In his latest Times column, Frank offered a policy that would deliver on the promise of major improvements in urban air quality, large reductions in greenhouse gas emissions, and substantially reduced dependence on Middle East oil, if only Congress approved a $2-a-gallon tax on gasoline whose proceeds were refunded to American families in reduced payroll taxes.
A Business & Media Institute review of his recent Economic Scene commentaries revealed that Frank is no free market advocate, but a critic of supply-side economics who has categorized tax cuts as wasteful spending.
In a column published three days before Christmas, he portrayed tax cuts as wasteful spending by returning to taxpayers money that, in his view, would be better spent by government. Paying more than the market rate is just one form of wasteful spending, by government, Frank said. Another, often far more important, form is to pay a fair price for something that serves little purpose.
Frank went on in his Dec. 22, 2005, Times commentary to complain about luxury items wealthy New Yorkers buy, like expensive watches or lavish birthday parties for their children. He wrote that there is little reason to expect large tax cuts for wealthy families to have resulted in a more efficient allocation of our nation's scarce resources. He ignored the thousands of people employed in watch-making and party planning, instead complaining about less money government has to allocate to social spending like food stamps. Apparently, like most of the mainstream media, Frank believes government social spending is actually being cut, not increased [2].

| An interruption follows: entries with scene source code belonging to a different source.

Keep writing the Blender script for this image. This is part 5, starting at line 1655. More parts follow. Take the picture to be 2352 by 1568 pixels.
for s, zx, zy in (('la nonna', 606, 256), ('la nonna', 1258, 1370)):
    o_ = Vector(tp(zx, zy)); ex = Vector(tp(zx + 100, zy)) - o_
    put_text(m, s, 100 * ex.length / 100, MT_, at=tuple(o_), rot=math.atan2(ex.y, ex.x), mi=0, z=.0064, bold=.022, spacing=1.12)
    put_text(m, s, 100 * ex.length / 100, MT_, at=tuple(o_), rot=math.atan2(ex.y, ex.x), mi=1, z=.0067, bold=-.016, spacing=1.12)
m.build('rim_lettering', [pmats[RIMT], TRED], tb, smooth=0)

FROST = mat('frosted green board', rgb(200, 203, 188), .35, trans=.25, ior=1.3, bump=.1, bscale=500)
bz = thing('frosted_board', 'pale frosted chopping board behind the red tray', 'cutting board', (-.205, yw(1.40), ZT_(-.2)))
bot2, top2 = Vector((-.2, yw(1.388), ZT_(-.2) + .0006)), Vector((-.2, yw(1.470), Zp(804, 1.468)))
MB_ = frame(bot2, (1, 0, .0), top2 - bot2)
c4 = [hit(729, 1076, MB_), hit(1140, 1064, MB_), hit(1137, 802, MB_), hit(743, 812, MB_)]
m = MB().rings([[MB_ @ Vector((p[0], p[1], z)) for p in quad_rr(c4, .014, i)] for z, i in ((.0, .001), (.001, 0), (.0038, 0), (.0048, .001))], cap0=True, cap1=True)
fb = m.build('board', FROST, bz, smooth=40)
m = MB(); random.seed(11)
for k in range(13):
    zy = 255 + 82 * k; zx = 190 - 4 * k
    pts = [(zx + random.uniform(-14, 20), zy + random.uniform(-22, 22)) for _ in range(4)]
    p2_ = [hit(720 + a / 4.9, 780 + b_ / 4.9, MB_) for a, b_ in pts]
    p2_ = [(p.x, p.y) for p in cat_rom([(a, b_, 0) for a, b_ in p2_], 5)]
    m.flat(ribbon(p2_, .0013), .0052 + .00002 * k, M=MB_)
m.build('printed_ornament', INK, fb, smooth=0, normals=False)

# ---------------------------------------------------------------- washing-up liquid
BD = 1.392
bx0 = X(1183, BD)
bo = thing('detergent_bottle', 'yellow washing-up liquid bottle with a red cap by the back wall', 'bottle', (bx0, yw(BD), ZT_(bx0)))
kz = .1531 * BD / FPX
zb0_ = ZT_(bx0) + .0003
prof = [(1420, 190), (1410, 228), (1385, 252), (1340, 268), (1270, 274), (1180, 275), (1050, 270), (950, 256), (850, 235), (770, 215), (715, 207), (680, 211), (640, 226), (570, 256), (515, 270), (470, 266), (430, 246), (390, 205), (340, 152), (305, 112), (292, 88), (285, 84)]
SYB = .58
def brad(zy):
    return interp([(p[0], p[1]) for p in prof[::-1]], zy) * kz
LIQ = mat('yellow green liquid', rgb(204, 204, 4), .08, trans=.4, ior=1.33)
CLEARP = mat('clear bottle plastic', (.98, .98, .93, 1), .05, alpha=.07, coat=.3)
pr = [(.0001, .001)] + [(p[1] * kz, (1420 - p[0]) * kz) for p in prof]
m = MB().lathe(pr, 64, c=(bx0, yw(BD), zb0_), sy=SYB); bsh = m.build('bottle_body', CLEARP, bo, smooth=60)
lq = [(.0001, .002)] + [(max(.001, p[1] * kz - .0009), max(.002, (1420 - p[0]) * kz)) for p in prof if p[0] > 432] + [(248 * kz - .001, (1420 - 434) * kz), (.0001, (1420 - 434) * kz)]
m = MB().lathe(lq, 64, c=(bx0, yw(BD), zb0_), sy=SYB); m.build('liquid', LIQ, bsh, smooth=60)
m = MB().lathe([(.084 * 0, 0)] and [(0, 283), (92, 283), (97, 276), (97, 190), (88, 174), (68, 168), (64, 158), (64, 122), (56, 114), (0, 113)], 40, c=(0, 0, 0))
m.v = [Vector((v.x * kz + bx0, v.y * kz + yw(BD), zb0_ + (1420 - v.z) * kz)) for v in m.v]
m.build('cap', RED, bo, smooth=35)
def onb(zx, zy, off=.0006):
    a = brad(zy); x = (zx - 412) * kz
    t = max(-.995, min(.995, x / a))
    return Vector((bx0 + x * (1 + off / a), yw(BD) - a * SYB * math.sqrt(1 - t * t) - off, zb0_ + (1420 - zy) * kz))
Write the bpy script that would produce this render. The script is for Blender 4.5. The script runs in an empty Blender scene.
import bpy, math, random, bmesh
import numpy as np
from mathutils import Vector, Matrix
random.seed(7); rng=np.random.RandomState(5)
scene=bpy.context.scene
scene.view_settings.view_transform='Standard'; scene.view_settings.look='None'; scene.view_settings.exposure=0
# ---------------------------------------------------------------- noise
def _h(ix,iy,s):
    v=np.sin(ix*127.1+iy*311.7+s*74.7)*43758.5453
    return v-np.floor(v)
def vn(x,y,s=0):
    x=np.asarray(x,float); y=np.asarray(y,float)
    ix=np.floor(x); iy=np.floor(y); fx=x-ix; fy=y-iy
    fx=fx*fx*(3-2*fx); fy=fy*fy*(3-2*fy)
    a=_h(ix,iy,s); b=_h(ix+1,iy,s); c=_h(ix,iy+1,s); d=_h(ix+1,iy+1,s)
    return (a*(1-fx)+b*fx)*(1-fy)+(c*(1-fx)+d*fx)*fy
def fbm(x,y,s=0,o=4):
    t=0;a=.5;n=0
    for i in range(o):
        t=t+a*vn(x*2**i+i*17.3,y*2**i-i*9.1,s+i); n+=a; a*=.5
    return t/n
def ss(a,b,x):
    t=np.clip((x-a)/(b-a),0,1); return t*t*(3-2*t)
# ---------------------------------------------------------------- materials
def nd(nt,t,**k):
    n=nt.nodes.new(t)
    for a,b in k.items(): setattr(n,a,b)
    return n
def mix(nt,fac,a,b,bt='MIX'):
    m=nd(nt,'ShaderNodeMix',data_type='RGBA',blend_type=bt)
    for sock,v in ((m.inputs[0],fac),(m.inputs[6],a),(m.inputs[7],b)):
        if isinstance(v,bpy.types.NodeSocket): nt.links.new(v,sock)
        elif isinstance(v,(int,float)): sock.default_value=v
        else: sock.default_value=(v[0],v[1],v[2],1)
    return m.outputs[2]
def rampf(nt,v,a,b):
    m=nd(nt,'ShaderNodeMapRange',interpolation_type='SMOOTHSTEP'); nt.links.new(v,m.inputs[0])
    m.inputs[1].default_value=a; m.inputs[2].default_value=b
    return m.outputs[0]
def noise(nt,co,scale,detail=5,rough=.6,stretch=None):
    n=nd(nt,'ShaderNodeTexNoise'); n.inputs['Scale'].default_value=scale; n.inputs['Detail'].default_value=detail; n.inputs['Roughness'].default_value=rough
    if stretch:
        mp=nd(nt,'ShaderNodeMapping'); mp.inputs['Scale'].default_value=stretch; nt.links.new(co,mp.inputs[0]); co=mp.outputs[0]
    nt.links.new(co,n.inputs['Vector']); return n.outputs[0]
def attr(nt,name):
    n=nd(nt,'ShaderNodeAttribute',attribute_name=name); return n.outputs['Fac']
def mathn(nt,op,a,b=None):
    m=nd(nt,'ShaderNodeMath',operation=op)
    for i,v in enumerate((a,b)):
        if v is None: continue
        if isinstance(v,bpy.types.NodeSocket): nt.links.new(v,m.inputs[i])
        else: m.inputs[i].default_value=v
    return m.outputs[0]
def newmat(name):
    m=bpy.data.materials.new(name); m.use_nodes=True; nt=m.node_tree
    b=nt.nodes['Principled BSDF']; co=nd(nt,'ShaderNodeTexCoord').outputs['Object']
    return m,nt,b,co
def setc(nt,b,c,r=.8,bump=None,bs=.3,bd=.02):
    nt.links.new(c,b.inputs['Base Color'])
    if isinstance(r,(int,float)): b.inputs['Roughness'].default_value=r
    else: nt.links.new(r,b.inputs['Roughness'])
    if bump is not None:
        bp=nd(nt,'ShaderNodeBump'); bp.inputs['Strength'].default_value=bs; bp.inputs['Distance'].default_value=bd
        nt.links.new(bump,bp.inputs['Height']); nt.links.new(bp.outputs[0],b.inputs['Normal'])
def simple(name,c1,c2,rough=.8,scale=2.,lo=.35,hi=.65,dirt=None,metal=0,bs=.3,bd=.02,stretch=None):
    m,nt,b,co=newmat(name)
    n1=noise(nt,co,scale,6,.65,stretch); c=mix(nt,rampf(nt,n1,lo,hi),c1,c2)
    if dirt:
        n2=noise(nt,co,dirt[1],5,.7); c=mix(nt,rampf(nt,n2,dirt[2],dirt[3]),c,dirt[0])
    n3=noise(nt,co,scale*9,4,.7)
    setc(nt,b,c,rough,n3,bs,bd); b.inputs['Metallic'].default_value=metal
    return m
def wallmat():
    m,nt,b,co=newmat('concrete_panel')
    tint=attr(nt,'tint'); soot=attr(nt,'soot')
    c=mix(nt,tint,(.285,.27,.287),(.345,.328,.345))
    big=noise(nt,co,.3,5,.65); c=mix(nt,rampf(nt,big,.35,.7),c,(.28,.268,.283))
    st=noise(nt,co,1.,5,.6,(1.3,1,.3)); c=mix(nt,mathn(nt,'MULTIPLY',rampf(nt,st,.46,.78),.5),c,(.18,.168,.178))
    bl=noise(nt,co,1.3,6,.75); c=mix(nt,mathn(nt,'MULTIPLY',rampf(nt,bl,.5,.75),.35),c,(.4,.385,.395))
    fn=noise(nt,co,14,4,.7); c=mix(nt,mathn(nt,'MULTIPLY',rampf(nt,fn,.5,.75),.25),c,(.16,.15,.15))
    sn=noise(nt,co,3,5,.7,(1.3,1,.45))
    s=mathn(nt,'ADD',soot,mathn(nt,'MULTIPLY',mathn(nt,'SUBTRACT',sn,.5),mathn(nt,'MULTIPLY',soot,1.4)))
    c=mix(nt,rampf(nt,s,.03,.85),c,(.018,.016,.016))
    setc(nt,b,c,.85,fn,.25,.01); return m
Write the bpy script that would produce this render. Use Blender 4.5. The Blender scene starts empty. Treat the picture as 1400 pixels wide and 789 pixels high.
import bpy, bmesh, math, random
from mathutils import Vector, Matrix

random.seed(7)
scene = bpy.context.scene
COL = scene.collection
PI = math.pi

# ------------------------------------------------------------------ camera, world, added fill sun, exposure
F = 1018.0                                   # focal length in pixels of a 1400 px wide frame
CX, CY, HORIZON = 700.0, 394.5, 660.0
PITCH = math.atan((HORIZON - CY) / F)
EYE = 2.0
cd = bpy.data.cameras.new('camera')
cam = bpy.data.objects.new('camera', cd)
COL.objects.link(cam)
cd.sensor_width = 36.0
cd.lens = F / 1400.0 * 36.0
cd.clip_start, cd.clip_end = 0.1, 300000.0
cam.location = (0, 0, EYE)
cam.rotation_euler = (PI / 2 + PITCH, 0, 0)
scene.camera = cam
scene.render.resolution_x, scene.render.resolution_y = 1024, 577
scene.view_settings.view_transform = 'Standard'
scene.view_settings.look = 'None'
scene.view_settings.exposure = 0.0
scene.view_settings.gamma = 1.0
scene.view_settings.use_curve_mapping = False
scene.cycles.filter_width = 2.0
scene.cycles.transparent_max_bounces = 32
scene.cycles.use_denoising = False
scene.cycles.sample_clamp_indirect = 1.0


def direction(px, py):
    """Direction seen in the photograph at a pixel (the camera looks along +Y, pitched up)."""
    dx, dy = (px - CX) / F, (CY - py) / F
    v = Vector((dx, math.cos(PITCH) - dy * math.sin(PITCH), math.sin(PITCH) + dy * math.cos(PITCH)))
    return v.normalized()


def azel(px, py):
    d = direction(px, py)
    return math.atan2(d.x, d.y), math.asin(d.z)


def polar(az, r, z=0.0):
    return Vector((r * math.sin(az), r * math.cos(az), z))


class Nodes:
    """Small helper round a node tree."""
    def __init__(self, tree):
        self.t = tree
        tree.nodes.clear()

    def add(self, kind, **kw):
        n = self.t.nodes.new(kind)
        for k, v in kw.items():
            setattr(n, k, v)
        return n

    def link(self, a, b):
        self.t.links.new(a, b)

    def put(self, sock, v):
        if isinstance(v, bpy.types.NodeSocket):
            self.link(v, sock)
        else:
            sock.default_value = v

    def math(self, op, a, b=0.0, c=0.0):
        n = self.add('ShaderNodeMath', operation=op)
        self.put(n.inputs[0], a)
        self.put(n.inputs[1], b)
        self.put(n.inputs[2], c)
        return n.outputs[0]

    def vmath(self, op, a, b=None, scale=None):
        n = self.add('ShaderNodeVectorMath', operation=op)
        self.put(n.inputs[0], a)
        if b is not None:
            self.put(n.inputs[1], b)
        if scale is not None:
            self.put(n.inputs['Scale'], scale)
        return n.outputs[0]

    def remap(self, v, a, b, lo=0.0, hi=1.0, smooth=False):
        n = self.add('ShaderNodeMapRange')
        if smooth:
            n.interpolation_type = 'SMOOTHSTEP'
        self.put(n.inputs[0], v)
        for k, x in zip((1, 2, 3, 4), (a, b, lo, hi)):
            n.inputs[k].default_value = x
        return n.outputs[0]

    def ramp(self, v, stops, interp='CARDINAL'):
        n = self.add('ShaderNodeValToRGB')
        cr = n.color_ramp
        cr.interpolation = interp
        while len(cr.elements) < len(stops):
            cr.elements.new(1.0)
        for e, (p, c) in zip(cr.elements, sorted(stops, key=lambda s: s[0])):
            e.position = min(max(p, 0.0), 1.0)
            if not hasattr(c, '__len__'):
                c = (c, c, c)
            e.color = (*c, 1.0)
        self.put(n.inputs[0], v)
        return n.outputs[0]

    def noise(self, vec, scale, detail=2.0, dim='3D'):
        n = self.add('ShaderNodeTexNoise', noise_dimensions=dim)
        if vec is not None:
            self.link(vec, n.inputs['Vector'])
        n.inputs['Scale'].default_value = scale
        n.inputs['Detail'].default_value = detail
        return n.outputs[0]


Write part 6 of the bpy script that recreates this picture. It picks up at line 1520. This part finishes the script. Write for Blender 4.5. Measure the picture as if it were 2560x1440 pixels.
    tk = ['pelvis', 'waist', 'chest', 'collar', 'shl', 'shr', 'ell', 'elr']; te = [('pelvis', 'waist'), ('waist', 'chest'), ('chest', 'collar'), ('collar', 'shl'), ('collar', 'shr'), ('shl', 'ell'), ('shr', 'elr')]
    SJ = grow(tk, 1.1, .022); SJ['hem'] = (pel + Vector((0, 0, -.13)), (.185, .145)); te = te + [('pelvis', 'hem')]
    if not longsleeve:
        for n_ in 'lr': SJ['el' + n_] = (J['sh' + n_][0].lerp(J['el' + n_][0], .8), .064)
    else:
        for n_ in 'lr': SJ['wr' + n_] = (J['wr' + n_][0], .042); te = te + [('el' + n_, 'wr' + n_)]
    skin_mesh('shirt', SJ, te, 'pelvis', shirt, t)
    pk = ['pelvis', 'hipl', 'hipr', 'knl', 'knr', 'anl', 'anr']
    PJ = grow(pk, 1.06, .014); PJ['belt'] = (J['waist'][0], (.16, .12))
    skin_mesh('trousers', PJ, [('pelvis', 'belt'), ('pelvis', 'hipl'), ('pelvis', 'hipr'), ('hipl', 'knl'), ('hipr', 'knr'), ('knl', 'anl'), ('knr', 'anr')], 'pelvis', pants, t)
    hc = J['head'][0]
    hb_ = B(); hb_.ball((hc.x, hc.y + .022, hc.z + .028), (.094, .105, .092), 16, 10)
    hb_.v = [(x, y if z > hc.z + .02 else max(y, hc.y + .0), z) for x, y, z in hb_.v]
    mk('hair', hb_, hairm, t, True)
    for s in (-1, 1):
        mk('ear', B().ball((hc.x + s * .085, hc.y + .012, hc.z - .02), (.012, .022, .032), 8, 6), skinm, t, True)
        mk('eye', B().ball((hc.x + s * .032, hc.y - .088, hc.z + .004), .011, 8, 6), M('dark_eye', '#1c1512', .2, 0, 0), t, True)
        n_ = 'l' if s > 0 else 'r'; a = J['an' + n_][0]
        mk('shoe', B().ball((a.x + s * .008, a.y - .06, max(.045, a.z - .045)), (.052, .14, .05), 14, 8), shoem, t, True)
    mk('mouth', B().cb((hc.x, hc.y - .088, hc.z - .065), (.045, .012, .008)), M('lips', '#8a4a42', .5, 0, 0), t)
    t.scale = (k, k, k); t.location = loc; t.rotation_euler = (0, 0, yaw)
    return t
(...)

Sometimes a Tax Cut for the Wealthy Can Hurt the Wealthy, was the headline for a similarly-themed Nov. 24, 2005, commentary he wrote for the Times. In that column, the former Peace Corps volunteer dismissed the economic benefit derived from wealthy people spending tax savings on home purchases. [T]ax cuts have led the wealthy to buy larger houses, in the seemingly plausible expectation that doing so would make them happier. As economists increasingly recognize, however, well-being depends less on how much people consume in absolute terms than on the social context in which consumption occurs, Frank wrote.